The initial tanker shipment of liquefied natural gas (LNG) to Excelerate Energy’s Northeast Gateway offshore system in Massachusetts Bay has been delayed until May, according a company spokesman.

The original plans called for the cargo to be delivered to the Northeast Gateway offshore terminal by the end of April, but the company “had an opportunity to sell part of it [the cargo] to South America,” said spokesman Doug Pizzi. After South America, the tanker Excellence, which originated in Trinidad, will make its way to Northeast Gateway, dropping off 138,000 cubic meters of LNG sometime in May.

“The plan was to do this in reverse,” first coming to Northeast Gateway and then to South America, but scheduling problems prompted the change, Pizzi said. The scheduling revision “[was] necessary to maintain fleet and terminal schedules and coincides with the start of the South American heating season,” noted Excelerate Energy COO Jonathan Cook.

The Northeast Gateway project, which was completed in December, consists of two submerged buoys that will attach to specialized ships capable of regasifying LNG on board and sending it into a subsea pipeline system.
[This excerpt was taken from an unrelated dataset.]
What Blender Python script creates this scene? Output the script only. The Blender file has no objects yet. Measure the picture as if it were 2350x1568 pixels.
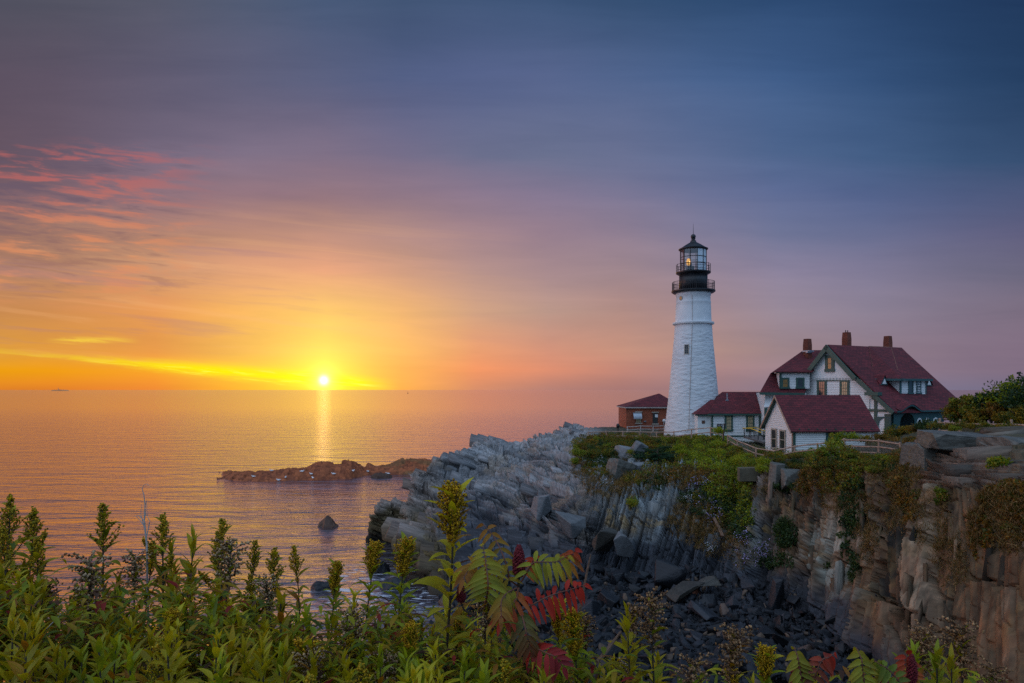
import bpy, bmesh, math, random
import numpy as np
from mathutils import Vector, Matrix
D = bpy.data
SC = bpy.context.scene
COL = SC.collection
R = math.radians
rng = np.random.default_rng(7)
random.seed(7)

# ------------------------------------------------------------------ camera
F, CX, HY, EZ = 1566.67, 1175.0, 895.0, 14.5      # reference frame 2350 px wide: focal length, centre, horizon row, eye height
cam = D.cameras.new('camera'); cam.sensor_width = 36; cam.lens = 24
cam.shift_y = 111.0/2350.0; cam.clip_start = 0.05; cam.clip_end = 200000
co = D.objects.new('camera', cam); COL.objects.link(co)
co.location = (0, 0, EZ); co.rotation_euler = (R(90), 0, 0)
SC.camera = co
SC.view_settings.view_transform = 'Standard'; SC.view_settings.look = 'None'
SC.view_settings.exposure = 0.0; SC.view_settings.gamma = 1.0
try: SC.view_settings.use_curve_mapping = False
except Exception: pass
SC.cycles.max_bounces = 6; SC.cycles.diffuse_bounces = 3; SC.cycles.glossy_bounces = 3
SC.cycles.transmission_bounces = 4; SC.cycles.transparent_max_bounces = 6
SC.cycles.use_adaptive_sampling = True; SC.cycles.adaptive_threshold = 0.01
SC.cycles.use_denoising = False
try:
    SC.cycles.denoiser = 'OPENIMAGEDENOISE'; SC.cycles.denoising_input_passes = 'RGB_ALBEDO_NORMAL'; SC.cycles.denoising_prefilter = 'ACCURATE'
except Exception: pass

def lin(c):
    return tuple(((v/255.0)/12.92 if v/255.0 <= 0.04045 else ((v/255.0+0.055)/1.055)**2.4) for v in c)

# ------------------------------------------------------------------ node helper
class NT:
    def __init__(s, tree): s.t = tree; s.n = tree.nodes; s.l = tree.links
    def new(s, typ, **kw):
        n = s.n.new(typ)
        for k, v in kw.items(): setattr(n, k, v)
        return n
    def put(s, sock, v):
        if v is None: return
        if hasattr(v, 'is_output') or isinstance(v, bpy.types.NodeSocket): s.l.new(v, sock)
        else: sock.default_value = v
    def m(s, op, a, b=None, c=None, clamp=False):
        n = s.new('ShaderNodeMath', operation=op, use_clamp=clamp)
        s.put(n.inputs[0], a); s.put(n.inputs[1], b); s.put(n.inputs[2], c)
        return n.outputs[0]
    def mix(s, f, a, b, typ='MIX'):
        n = s.new('ShaderNodeMix', data_type='RGBA', blend_type=typ)
        s.put(n.inputs[0], f)
        for i, v in ((6, a), (7, b)):
            if isinstance(v, tuple) and len(v) == 3: v = v+(1,)
            s.put(n.inputs[i], v)
        return n.outputs[2]
    def rng(s, v, a, b, c=0.0, d=1.0, smooth=True):
        n = s.new('ShaderNodeMapRange', interpolation_type='SMOOTHSTEP' if smooth else 'LINEAR')
        n.clamp = True if hasattr(n, 'clamp') else None
        s.put(n.inputs[0], v)
        for i, x in enumerate((a, b, c, d)): s.put(n.inputs[1+i], x)
        return n.outputs[0]
    def comb(s, x, y, z=0.0):
        n = s.new('ShaderNodeCombineXYZ')
        s.put(n.inputs[0], x); s.put(n.inputs[1], y); s.put(n.inputs[2], z)
        return n.outputs[0]
    def noise(s, vec, scale=5, detail=3, rough=0.5, dist=0.0):
        n = s.new('ShaderNodeTexNoise'); s.put(n.inputs['Vector'], vec)
        n.inputs['Scale'].default_value = scale; n.inputs['Detail'].default_value = detail
        n.inputs['Roughness'].default_value = rough; n.inputs['Distortion'].default_value = dist
        return n.outputs[0]
    def ramp(s, f, stops, interp='LINEAR'):
        n = s.new('ShaderNodeValToRGB'); r = n.color_ramp; r.interpolation = interp
        while len(r.elements) > 1: r.elements.remove(r.elements[-1])
        for i, (p, c) in enumerate(stops):
            e = r.elements[0] if i == 0 else r.elements.new(p)
            e.position = p; e.color = tuple(c)+(1,)
        s.put(n.inputs[0], f)
        return n.outputs[0]
    def mapping(s, vec, scale=(1, 1, 1), rot=(0, 0, 0)):
        n = s.new('ShaderNodeMapping'); s.put(n.inputs[0], vec)
        n.inputs['Scale'].default_value = scale; n.inputs['Rotation'].default_value = rot
        return n.outputs[0]

# ------------------------------------------------------------------ sky
BACK_SKY = 1.0
def spline(x, y, q):
    x = np.array(x, float); y = np.array(y, float); n = len(x); h = np.diff(x)
    A = np.eye(n); B = np.zeros_like(y)
    for i in range(1, n-1):
        A[i, i-1] = h[i-1]; A[i, i] = 2*(h[i-1]+h[i]); A[i, i+1] = h[i]
        B[i] = 6*((y[i+1]-y[i])/h[i]-(y[i]-y[i-1])/h[i-1])
    M = np.linalg.solve(A, B)
    i = int(np.clip(np.searchsorted(x, q)-1, 0, n-2)); a = (x[i+1]-q)/h[i]; b = (q-x[i])/h[i]
    return a*y[i]+b*y[i+1]+((a**3-a)*M[i]+(b**3-b)*M[i+1])*h[i]**2/6
SKY_H = [1.0, .8, .6, .5, .4, .3, .2, .1, .05, 0]
SKY = {-35.4: [(82,82,98),(92,80,98),(105,85,100),(130,98,105),(160,115,100),(182,130,100),(205,140,80),(225,158,60),(235,158,15),(225,130,40)],
       -25.4: [(85,90,112),(95,92,118),(122,108,132),(150,115,125),(188,135,112),(215,155,115),(240,165,90),(240,165,80),(250,172,50),(245,150,55)],
       -15.3: [(70,90,125),(88,95,130),(125,110,135),(155,120,130),(190,140,125),(236,165,125),(253,200,108),(255,212,100),(255,220,80),(255,205,50)],
       -0.5: [(60,85,125),(85,100,145),(105,112,145),(135,118,145),(160,130,142),(180,145,142),(200,160,138),(222,152,118),(238,150,108),(200,138,115)],
       -8.0: [(60,82,118),(80,95,138),(112,108,140),(146,120,138),(178,138,134),(206,155,130),(236,176,118),(255,183,105),(255,172,92),(250,165,85)],
       10.0: [(48,78,118),(76,100,146),(102,112,150),(120,117,150),(142,126,148),(160,135,142),(178,141,133),(198,148,128),(192,136,122),(168,122,118)],
       19.9: [(42,75,120),(62,95,145),(80,105,150),(95,110,155),(115,120,155),(140,130,155),(155,138,150),(165,138,138),(160,132,138),(145,125,138)],
       35.4: [(30,58,98),(35,65,105),(52,80,120),(75,88,128),(95,95,130),(112,108,132),(125,112,130),(130,112,130),(130,112,130),(115,108,132)]}
W = D.worlds.new('World'); SC.world = W; W.use_nodes = True
w = NT(W.node_tree); w.n.clear()
dirv = w.new('ShaderNodeTexCoord').outputs['Generated']
sx = w.new('ShaderNodeSeparateXYZ'); w.put(sx.inputs[0], dirv); X, Y, Z = sx.outputs
az = w.m('DEGREES', w.m('ARCTAN2', X, Y))
yy = w.m('MAXIMUM', Y, 0.35)
su = w.m('DIVIDE', X, yy); sv = w.m('DIVIDE', Z, yy)
wob = w.noise(w.comb(w.m('MULTIPLY', su, 2.0), w.m('MULTIPLY', sv, 9.0)), 1.0, 4, 0.55)
svw = w.m('ADD', sv, w.m('MULTIPLY', w.m('SUBTRACT', wob, 0.5), w.m('MULTIPLY', w.m('MINIMUM', sv, 0.3), 0.22)))
hh = w.m('DIVIDE', svw, 0.571*1.5, clamp=True)
azs = sorted(SKY); cols = np.linspace(-46, 46, 16)
prev = None
for ci, a in enumerate(cols):
    st = []
    for k, h in enumerate(SKY_H):
        c = [spline(azs, [SKY[z][k][ch] for z in azs], min(max(a, -37), 38)) for ch in range(3)]
        gr = sum(c)/3; k_ = 1-.13*min(1, max(0, (h-.15)/.3)); c = [gr+(v-gr)*k_ for v in c]
        st.append((h/1.5, lin([min(max(v, 4), 255) for v in c])))
    top = st[0][1]; st.append((1.0, tuple(v*0.85 for v in top)))
    st.sort(key=lambda e: e[0])
    o = w.ramp(hh, st)
    if prev is None: prev = o
    else: prev = w.mix(w.rng(az, float(cols[ci-1]), float(a), smooth=False), prev, o)
front = prev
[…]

Algonquin Gas Transmission has built a 16-mile pipeline that will tie the Northeast Gateway system to its existing HubLine system, which runs under the ocean floor across Massachusetts Bay and connects to the New England natural gas grid (see Daily GPI, Feb. 9, 2007).

The LNG tanker will tie up to the buoy system in Massachusetts Bay about 18 miles east of Boston. About a month and a half ago, Pizzi said the company tested the buoy system with an empty vessel. The new offshore LNG system, the first of its kind in the Northeast, has the potential to meet 20% of the average natural gas demand of New England, he noted.

Northeast Gateway said the system has the capacity to deliver up to 800 MMcf/d of natural gas into Algonquin’s HubLine.